The upgrading partnership will charge the province and CNRL lower fees to process their bitumen than competing facilities, Mr. MacGregor said. The partnership will also market the province's share of the diesel it produces.

"The fee is low relative to other fees because of the quality of the [customers we're]contracting with," Mr. MacGregor said. "There isn't much risk that the government isn't going to pay their fee or that the government isn't going to have enough bitumen." The same holds true for CNRL, he said.

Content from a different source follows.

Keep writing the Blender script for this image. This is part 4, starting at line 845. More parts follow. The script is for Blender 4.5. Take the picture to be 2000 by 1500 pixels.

The agreement lasts for 30 years and the province can extend it for another decade, a deal the province would be "crazy" not to take, Mr. Liepert said. The two sides also have an agreement in principle to expand the upgrading facility by 50,000 barrels per day, with a price tag of another $5-billion. While the province and upgrading partnership have not struck a binding agreement, the proposed deal would fulfill roughly three-quarters of the expansion's capacity, Mr. MacGregor said. There are also plans for a third round of expansion, again of the same size and price, but its capacity is "wide open," he said.

Réal Cusson, CNRL's senior vice-president responsible for marketing, said the province's involvement should make it easier to finance the project, which will cost $15-billion if all three phases are built. With the government as the upgrader's primary customer, lenders may also hand over cash at a better rate, he said.

The first phase of this upgrader will produce more than 5.5 million litres per day of ultra-low sulphur diesel and capture about 3,000 tonnes of carbon dioxide per day, the government said. Enhance Energy Inc.'s proposed Alberta Carbon Trunk Line will buy much of the carbon dioxide produced. Enhance plans to ship the CO2 to conventional oil fields so it can be used for enhanced oil recovery, pushing more oil to the surface while capturing CO2 underground. Its construction will also create jobs and when more oil is extracted, the province's royalties will increase, the government expects.